オコエ選手は日本とナイジェリアにルーツを持つ。自身のように多様なルーツを持つ子供たちの集まる場に招かれ、自分の経験や考えなどを語る機会があるという。
「ハーフのキッズたちの集まりです。(他人の言葉に)一番傷つきやすい年齢の子たちで、その場にいるということは、誰かの励ましの声を欲しがっているからです。(発信は)そういう子供たちのためです」
子供たちに届くようにと投稿したツイートは、「応援しています」「心に刺さった」と反響が広がった。コメントは見ないというオコエ選手に、そのことを告げると「声を求めている人たちのところに届いてよかった」と安堵した様子だった。
「立場が違えば“無意識の差別”してたかも」
日本で暮らす多様なルーツを持つ子供たちの中には、教科書や身近な作品に多様な文化を反映したキャラクターがほとんど登場しないことから、自身のアイデンティティを重ねる存在を見つけるのが難しいというケースもある。
身近にロールモデルがいない。オコエ選手の活躍や発信から力をもらいたい。
そんな思いを、キッズサークルの子供たちから、オコエ選手は感じ取っているという。
テニス大坂なおみ選手が全米オープンでマスクを通じて人種差別に抗議したり、Black Lives Matter運動で日本に暮らす人たちが声をあげたりもした。それでもなお、「日本に人種差別はない」と考える人もいる。
オコエ選手は、無意識の差別に自ら気づくことの難しさや、教育の重要性を訴える。
「自分がもし、ハーフでなく生まれてきたら、どんな振る舞いをしていたのか分からないのが現実です。立場が違えば、他人に『無意識の差別』をしてしまっていたかもしれない。そうなってしまう状況があるのかもしれません」
「だからこそ教育。それが日本は十分ではないところがあると思います。やっぱり、小さい時から、先生や周りの大人が、様々なバックグラウンドを持つ人たちがいることや、何気ない一言が相手を傷つけてしまうことを教えていくことが大切です。もしそうした人たちが身近にいなければ、海外の映像などを通じて、外の世界に触れてもらうということでもいいと思います」
発信や行動の原点は、兄の瑠偉さんからの影響が大きいという。
「実体験を話すことを大事にしています。自分はお兄ちゃんを見て育ってきたので、一番身近な存在として影響を受けています」
滅多にないチャンス
オコエ選手にとって、初めてのオリンピック。予選ラウンドでは世界ランク1位のアメリカと対戦した。
オコエ選手は五輪開幕前、次のように語っていた。
「アメリカと対戦するチャンスはなかなかありません。

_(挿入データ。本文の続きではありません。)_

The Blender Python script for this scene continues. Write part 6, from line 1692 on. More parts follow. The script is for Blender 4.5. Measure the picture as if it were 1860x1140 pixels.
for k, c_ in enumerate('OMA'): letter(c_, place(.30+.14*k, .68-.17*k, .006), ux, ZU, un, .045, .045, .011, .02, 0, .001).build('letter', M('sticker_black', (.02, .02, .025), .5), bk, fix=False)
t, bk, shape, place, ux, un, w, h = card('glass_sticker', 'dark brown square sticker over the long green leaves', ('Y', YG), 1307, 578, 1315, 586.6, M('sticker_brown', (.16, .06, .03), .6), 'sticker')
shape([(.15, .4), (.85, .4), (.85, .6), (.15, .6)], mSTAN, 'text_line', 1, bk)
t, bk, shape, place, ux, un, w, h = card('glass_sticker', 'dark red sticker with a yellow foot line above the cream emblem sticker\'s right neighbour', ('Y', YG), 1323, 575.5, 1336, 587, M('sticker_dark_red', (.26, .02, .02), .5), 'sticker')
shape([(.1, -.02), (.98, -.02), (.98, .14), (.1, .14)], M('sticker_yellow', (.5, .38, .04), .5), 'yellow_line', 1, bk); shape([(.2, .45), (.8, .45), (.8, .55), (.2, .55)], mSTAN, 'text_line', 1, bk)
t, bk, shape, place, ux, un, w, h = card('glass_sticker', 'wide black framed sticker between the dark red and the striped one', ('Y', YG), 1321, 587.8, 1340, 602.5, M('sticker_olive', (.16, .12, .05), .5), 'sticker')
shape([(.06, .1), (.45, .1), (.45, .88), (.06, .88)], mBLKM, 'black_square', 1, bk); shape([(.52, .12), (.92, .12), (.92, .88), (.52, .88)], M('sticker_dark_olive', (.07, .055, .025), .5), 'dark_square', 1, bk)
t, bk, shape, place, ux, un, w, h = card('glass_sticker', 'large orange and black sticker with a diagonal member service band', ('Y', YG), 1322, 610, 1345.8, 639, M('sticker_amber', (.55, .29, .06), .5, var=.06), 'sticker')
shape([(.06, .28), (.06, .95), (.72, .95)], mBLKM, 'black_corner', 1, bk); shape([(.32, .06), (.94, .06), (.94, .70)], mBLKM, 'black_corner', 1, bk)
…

オリンピックのために今まで練習してきたので、自分のできることを全て出し切りたい。チームの目標であるメダル獲得に向けて、自分の役割に集中したいです」
86-69と敗戦はしたが、大会7連覇を狙う絶対王者を相手に、一時はリードするなど善戦した。オコエ選手も得意の3ポイントシュートを3本成功させ、11得点と好調だった。
日本女子代表は8月6日、準決勝でフランスと対戦する。予選ラウンドで勝利した相手に、初のメダルをかけた戦いに臨む。